For now, the union has paused the vote planned for October as both sides look toward a solution to extend beyond the temporary agreement, which ends on Jan. 5, 2025. And union leaders say a future vote is not off the table if workers continue to be stretched thin, often in environments that are unsafe or stressful. Though the vote is largely symbolic, the plans to hold one underscore the frustrations of workers and their low morale as they care for Oregon’s most vulnerable people. 

“There’s nothing more for us to give,” said Christina Sydenstricker-Brown, a caregiver and president of AFSCME Local 124, which represents the workers. “And we’re exhausted. Our bodies are tired, and our individuals are the ones that are suffering from this, our children at home and our spouses and our loved ones. In a nutshell, it’s just like you feel stuck; you feel trapped.”

In an interview with the Capital Chronicle, Pakseresht said he’s committed to a solution and working with union officials. 

“From my perspective, labor is the most critical part of the work that we do, because without them, the work doesn’t happen,” he said. 

He said the “last thing” DHS wants is to further burden the lives of people who work so much that they can’t spend time with their families. 

Incentive money unused

The temporary 90-day agreement changes a previous agreement between the union and state that started in September 2023. 
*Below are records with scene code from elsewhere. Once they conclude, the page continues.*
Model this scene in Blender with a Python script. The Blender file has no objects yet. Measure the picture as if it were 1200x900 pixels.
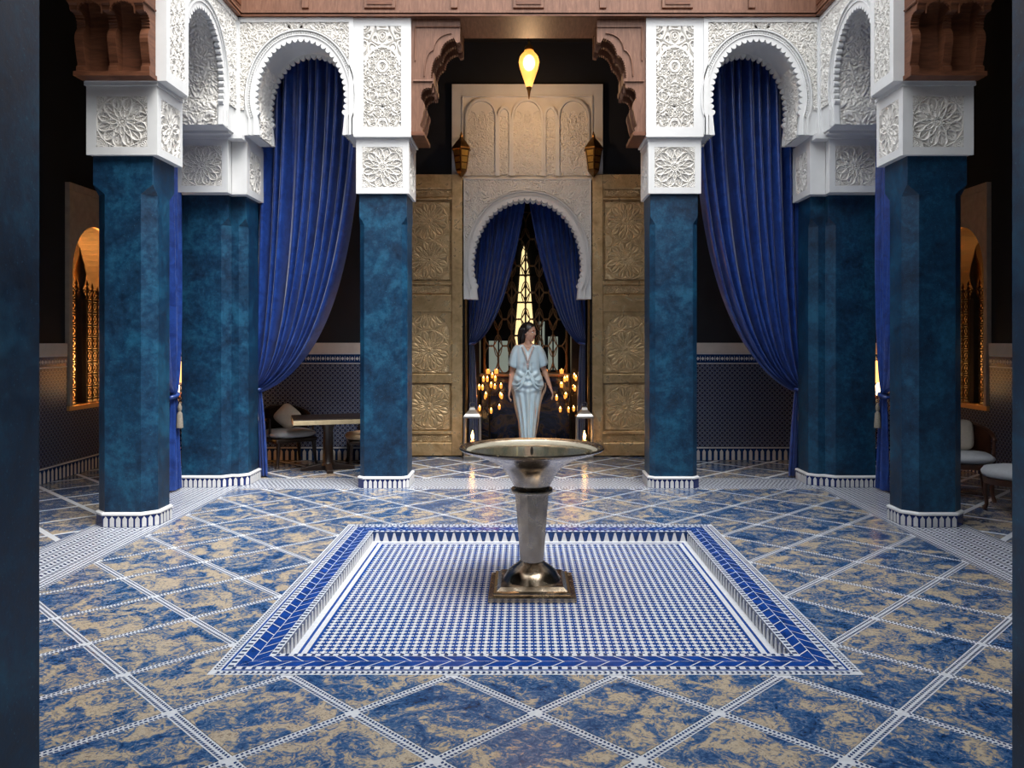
import bpy, bmesh, math, random
import numpy as np
from mathutils import Vector, Matrix

random.seed(7)
PI = math.pi
scene = bpy.context.scene
C = scene.collection

# ------------------------------------------------------------------ camera, sky, light, exposure
cam_d = bpy.data.cameras.new('camera')
cam = bpy.data.objects.new('camera', cam_d); C.objects.link(cam)
cam.location = (-0.055, 0.0, 1.5)
cam.rotation_euler = (PI/2, 0, 0)
cam_d.sensor_fit = 'HORIZONTAL'; cam_d.sensor_width = 36.0
cam_d.lens = 947/1200*36
cam_d.shift_x = -13/1200; cam_d.shift_y = -52/1200
cam_d.clip_start = 0.05; cam_d.clip_end = 200
scene.camera = cam

w = bpy.data.worlds.new('sky'); scene.world = w; w.use_nodes = True
bg = w.node_tree.nodes['Background']
bg.inputs[0].default_value = (0.90, 0.95, 1.0, 1); bg.inputs[1].default_value = 3.1
sd = bpy.data.lights.new('hazy_sun', 'SUN'); sd.energy = 6.0; sd.angle = 0.7; sd.color = (1.0, 0.97, 0.93)
sun = bpy.data.objects.new('hazy_sun', sd); C.objects.link(sun)
sun.rotation_euler = (math.radians(21), math.radians(17), 0)

vs = scene.view_settings
vs.view_transform = 'Standard'; vs.look = 'None'; vs.gamma = 1.0; vs.exposure = 0.17
vs.use_curve_mapping = False
scene.cycles.use_denoising = True

# ------------------------------------------------------------------ materials
class G:
    """small helper to write node graphs"""
    def __init__(s, name):
        s.m = bpy.data.materials.new(name); s.m.use_nodes = True
        s.t = s.m.node_tree; s.b = s.t.nodes['Principled BSDF']
    def n(s, typ, **kw):
        n = s.t.nodes.new(typ)
        for k, v in kw.items(): setattr(n, k, v)
        return n
    def put(s, sock, v):
        if isinstance(v, (int, float)): sock.default_value = v
        elif isinstance(v, (tuple, list)): sock.default_value = v
        else: s.t.links.new(v, sock)
    def math(s, op, a, b=0.0):
        n = s.n('ShaderNodeMath', operation=op); s.put(n.inputs[0], a); s.put(n.inputs[1], b); return n.outputs[0]
    def noise(s, vec, scale, detail=4, rough=0.55, dist=0.0):
        n = s.n('ShaderNodeTexNoise'); s.put(n.inputs['Vector'], vec)
        n.inputs['Scale'].default_value = scale; n.inputs['Detail'].default_value = detail
        n.inputs['Roughness'].default_value = rough; n.inputs['Distortion'].default_value = dist
        return n.outputs['Fac']
    def ramp(s, fac, stops, interp='LINEAR'):
        n = s.n('ShaderNodeValToRGB'); cr = n.color_ramp; cr.interpolation = interp
        while len(cr.elements) < len(stops): cr.elements.new(0.5)
        for e, (p, c) in zip(cr.elements, stops):
            e.position = p; e.color = (*c, 1) if len(c) == 3 else c
        s.put(n.inputs[0], fac); return n.outputs[0]
    def mix(s, fac, a, b):
        n = s.n('ShaderNodeMix', data_type='RGBA')
        s.put(n.inputs[0], fac)
        for i, v in ((6, a), (7, b)):
            s.put(n.inputs[i], (*v, 1) if isinstance(v, tuple) and len(v) == 3 else v)
        return n.outputs[2]
    def pos(s): return s.n('ShaderNodeNewGeometry').outputs['Position']
    def xyz(s, v):
        n = s.n('ShaderNodeSeparateXYZ'); s.put(n.inputs[0], v); return n.outputs
    def set(s, **kw):
        for k, v in kw.items():
            k = {'col': 'Base Color', 'rough': 'Roughness', 'metal': 'Metallic', 'coat': 'Coat Weight', 'coatr': 'Coat Roughness',
                 'sheen': 'Sheen Weight', 'emit': 'Emission Color', 'es': 'Emission Strength', 'trans': 'Transmission Weight',
                 'alpha': 'Alpha', 'spec': 'Specular IOR Level', 'sss': 'Subsurface Weight', 'norm': 'Normal', 'sheenr': 'Sheen Roughness'}.get(k, k)
            if isinstance(v, tuple) and len(v) == 3: v = (*v, 1)
            s.put(s.b.inputs[k], v)
        return s
    def bump(s, h, strength=0.3, dist=0.01):
        n = s.n('ShaderNodeBump'); n.inputs['Strength'].default_value = strength; n.inputs['Distance'].default_value = dist
        s.put(n.inputs['Height'], h); s.put(s.b.inputs['Normal'], n.outputs[0]); return s

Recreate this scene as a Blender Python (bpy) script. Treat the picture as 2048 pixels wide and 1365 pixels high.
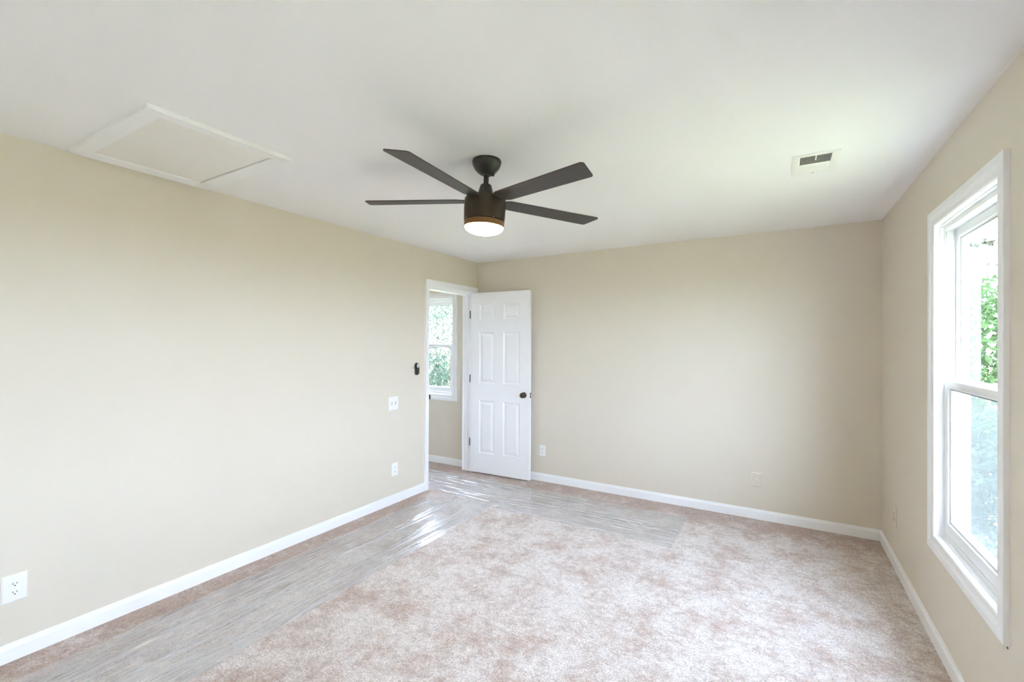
import bpy, bmesh, math, random
import numpy as np
from mathutils import Vector, Matrix

for o in list(bpy.data.objects):
    bpy.data.objects.remove(o, do_unlink=True)
scene = bpy.context.scene
COL = scene.collection
R = math.radians
PI = math.pi

# ------------------------------------------------------------------ camera
W, H = 3.746, 2.44            # room width, ceiling height
cam_data = bpy.data.cameras.new('camera')
cam_data.sensor_width = 36.0
cam_data.sensor_fit = 'HORIZONTAL'
cam_data.lens = 36.0 * 901.14 / 2048.0
cam_data.shift_y = 2.69 / 2048.0
cam_data.clip_start = 0.02
cam_data.clip_end = 400
cam = bpy.data.objects.new('camera', cam_data)
COL.objects.link(cam)
_yaw, _pit, _rol = 0.53425520, 0.00351224, 0.00420441
_fw = Vector((-math.sin(_yaw) * math.cos(_pit), math.cos(_yaw) * math.cos(_pit), math.sin(_pit)))
_r = Vector((math.cos(_yaw), math.sin(_yaw), 0))
_u = _r.cross(_fw)
_r2 = _r * math.cos(_rol) + _u * math.sin(_rol)
_u2 = _u * math.cos(_rol) - _r * math.sin(_rol)
_m = Matrix((( _r2.x, _u2.x, -_fw.x), (_r2.y, _u2.y, -_fw.y), (_r2.z, _u2.z, -_fw.z)))
cam.matrix_world = Matrix.Translation((3.07118, -4.37610, 1.48324)) @ _m.to_4x4()
scene.camera = cam

# ------------------------------------------------------------------ world, sun, exposure
SKY = 8.0
world = bpy.data.worlds.new('overcast_sky')
scene.world = world
world.use_nodes = True
wn, wl = world.node_tree.nodes, world.node_tree.links
wn.clear()
wo = wn.new('ShaderNodeOutputWorld')
bg = wn.new('ShaderNodeBackground')
tc = wn.new('ShaderNodeTexCoord')
sx = wn.new('ShaderNodeSeparateXYZ')
rp = wn.new('ShaderNodeValToRGB')
rp.color_ramp.elements[0].position = 0.0
rp.color_ramp.elements[0].color = (0.79, 0.875, 1.12, 1)
rp.color_ramp.elements[1].position = 0.7
rp.color_ramp.elements[1].color = (0.72, 0.835, 1.12, 1)
wl.new(tc.outputs['Generated'], sx.inputs[0])
wl.new(sx.outputs['Z'], rp.inputs[0])
wl.new(rp.outputs[0], bg.inputs[0])
bg.inputs[1].default_value = SKY
wl.new(bg.outputs[0], wo.inputs[0])

sun_d = bpy.data.lights.new('sun', 'SUN')
sun_d.energy = 6.0
sun_d.angle = R(3)
sun_d.color = (1.0, 0.95, 0.85)
sun = bpy.data.objects.new('sun', sun_d)
COL.objects.link(sun)
sun.rotation_euler = (R(38), 0, R(-65))      # from behind the house, high over the roof
sun.rotation_euler = Vector((0.62, 0.32, -0.72)).to_track_quat('-Z', 'Y').to_euler()

scene.view_settings.view_transform = 'Standard'
scene.view_settings.look = 'None'
scene.view_settings.gamma = 1.0
scene.view_settings.use_curve_mapping = False
scene.view_settings.exposure = 2.55
try:
    scene.cycles.use_denoising = True
    scene.cycles.max_bounces = 14
    scene.cycles.diffuse_bounces = 9
    scene.cycles.transparent_max_bounces = 24
    scene.cycles.sample_clamp_indirect = 12
    scene.cycles.caustics_reflective = False
    scene.cycles.caustics_refractive = False
except Exception:
    pass

# ------------------------------------------------------------------ materials
def lin(c):
    return tuple((x / 12.92 if x <= 0.04045 else ((x + 0.055) / 1.055) ** 2.4) for x in c)
def srgb(r, g, b):
    return lin((r / 255.0, g / 255.0, b / 255.0))

def mat(name, col, rough=0.5, spec=0.5, metal=0.0, bump=None, noise=None, emit=None):
    m = bpy.data.materials.new(name)
    m.use_nodes = True
    n, l = m.node_tree.nodes, m.node_tree.links
    b = n['Principled BSDF']
    b.inputs['Base Color'].default_value = (*col, 1)
    b.inputs['Roughness'].default_value = rough
    b.inputs['Specular IOR Level'].default_value = spec
    b.inputs['Metallic'].default_value = metal
    g = n.new('ShaderNodeTexCoord')
    if noise:                                     # (scale, amount)
        t = n.new('ShaderNodeTexNoise')
        t.inputs['Scale'].default_value = noise[0]
        t.inputs['Detail'].default_value = 4
        l.new(g.outputs['Object'], t.inputs['Vector'])
        mx = n.new('ShaderNodeMix'); mx.data_type = 'RGBA'
        mx.inputs[6].default_value = (*[c * (1 - noise[1]) for c in col], 1)
        mx.inputs[7].default_value = (*[min(1, c * (1 + noise[1])) for c in col], 1)
        l.new(t.outputs['Fac'], mx.inputs[0])
        l.new(mx.outputs[2], b.inputs['Base Color'])
    if bump:                                      # (scale, strength, distance)
        t = n.new('ShaderNodeTexNoise')
        t.inputs['Scale'].default_value = bump[0]
        t.inputs['Detail'].default_value = 3
        l.new(g.outputs['Object'], t.inputs['Vector'])
        bp = n.new('ShaderNodeBump')
        bp.inputs['Strength'].default_value = bump[1]
        bp.inputs['Distance'].default_value = bump[2]
        l.new(t.outputs['Fac'], bp.inputs['Height'])
        l.new(bp.outputs[0], b.inputs['Normal'])
    if emit:
        b.inputs['Emission Color'].default_value = (*emit[0], 1)
        b.inputs['Emission Strength'].default_value = emit[1]
    return m

M = {}
M['wall'] = mat('greige_wall_paint', srgb(221, 213, 199), 0.6, 0.25, bump=(180, 0.10, 0.002), noise=(1.5, 0.01))
M['ceiling'] = mat('ceiling_paint', srgb(243, 243, 244), 0.7, 0.2, bump=(160, 0.08, 0.002), noise=(1.2, 0.01))
M['trim'] = mat('white_trim_paint', srgb(244, 245, 247), 0.35, 0.45, noise=(3, 0.008))
M['door'] = mat('white_door_paint', srgb(242, 242, 244), 0.38, 0.45, bump=(220, 0.05, 0.001), noise=(2, 0.01))
M['vinyl'] = mat('white_vinyl', srgb(242, 243, 244), 0.3, 0.5, noise=(4, 0.008))
M['plate'] = mat('white_plastic', srgb(240, 240, 238), 0.3, 0.5, noise=(30, 0.01))
M['slot'] = mat('dark_slot', srgb(38, 36, 34), 0.6, noise=(80, 0.1))
M['bronze'] = mat('dark_bronze_metal', srgb(66, 56, 47), 0.38, 0.5, 0.3, noise=(60, 0.12))
M['black'] = mat('matte_black_metal', srgb(46, 45, 43), 0.42, 0.5, noise=(40, 0.08))
M['blade'] = mat('charcoal_blade', srgb(66, 63, 61), 0.5, 0.4, noise=(25, 0.08))
M['amber'] = mat('glow_tinted_ring', srgb(122, 86, 48), 0.4, 0.4, noise=(30, 0.06))  # amber tint on the fan ring stands in for lamp glow
M['remote'] = mat('black_plastic', srgb(48, 46, 44), 0.45, 0.4, noise=(60, 0.08))
M['pad'] = mat('grey_button_pad', srgb(215, 215, 213), 0.4, 0.4, noise=(60, 0.03))
M['steel'] = mat('brushed_steel', srgb(190, 188, 184), 0.35, 0.5, 0.8, noise=(90, 0.05))
M['ventgrey'] = mat('vent_grey_metal', srgb(150, 150, 150), 0.5, 0.4, noise=(60, 0.05))
M['duct'] = mat('shaded_duct_metal', srgb(165, 165, 163), 0.6, 0.3, noise=(40, 0.05))
M['hatch'] = mat('hatch_panel_paint', srgb(238, 236, 232), 0.6, 0.25, noise=(2, 0.01))
M['bulb'] = mat('lit_frosted_dome', (1, 0.9, 0.75), 0.4, 0.3, emit=((1.0, 0.72, 0.40), 7.0), noise=(20, 0.01))
M['concrete'] = mat('pale_concrete', srgb(205, 200, 192), 0.8, 0.2, noise=(1.5, 0.08))
M['bark'] = mat('grey_bark', srgb(98, 84, 70), 0.9, 0.1, bump=(14, 0.6, 0.03), noise=(6, 0.25))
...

That agreement gave workers incentive pay of up to $18 an hour when they volunteer for extra shifts. That’s on top of their base pay, which can start as low as about $22 an hour. People mandated to work extra shifts without volunteering get $10 an hour extra. The goal was to encourage people to sign up so that fewer employees would face mandatory overtime.

But that pay came with a catch that quickly became a dispute. In order for the incentive pay to flow, the unit needed a vacancy rate of 10.5%. Agency managers and workers had two differing interpretations of how to apply that requirement. 

The union says the vacancy rate should include vacancies due to unfilled positions and employees who are out on leave for different reasons, like injuries, illness, pregnancies and family leave. 

DHS managers believe the agreement only allowed a strict interpretation of the “actual vacancy rate,” regardless of whether employees were actually working shifts or on leave. An agency spokesperson, Jake Sunderland, pointed to the original agreement,  which states: “Actual vacancy rate means vacant budgeted positions that SACU has authority to fill.”

Under the agency’s interpretation, workers rarely received incentive pay because the vacancy rate remained below the 10.5% threshold. 

By early October, there was only one pay cycle in the first year of the agreement that qualified for incentive pay. As of September 24, 2024, the unit had 22 vacant budgeted positions, which is a vacancy rate of 3.72%, the agency said. 

Pakseresht said he was bound by the terms of the letter of agreement. In a “fairly emotional meeting” with union leaders, he said he told them that “health and safety” are important. 

The new agreement, amended Oct. 5, temporarily removes the vacancy requirement and gives both sides time to hash out a long-term agreement. 

Pakseresht said that the agency is planning to do an in-depth analysis that looks at why people are on leave or missing work when the vacancy rate is relatively low. 

“What are some of those factors?” he said. “What are some of the root causes that are contributing to that? So I think that’s information that we need to have naturally.”

Union leaders say the process should not have taken as long as it did and they’re eager to reach a long-term solution. Public records show they asked agency leaders to address the lack of incentive pay before the Oct. 5 temporary agreement came together. 

“Why would DHS not agree to this if the Legislature gave you the funding specifically for this?” Jade McCredy, state program manager for Oregon AFSCME Council 75, wrote in a Sept. 4 email to Pakseresht and the agency’s human resources director. 

For now, union leaders are hopeful for a permanent solution – but willing to put a vote to workers about the agency’s leadership if progress stalls. 

“Right now we’re just at a pause and we’re just waiting to see what happens,” Sydenstricker-Brown said.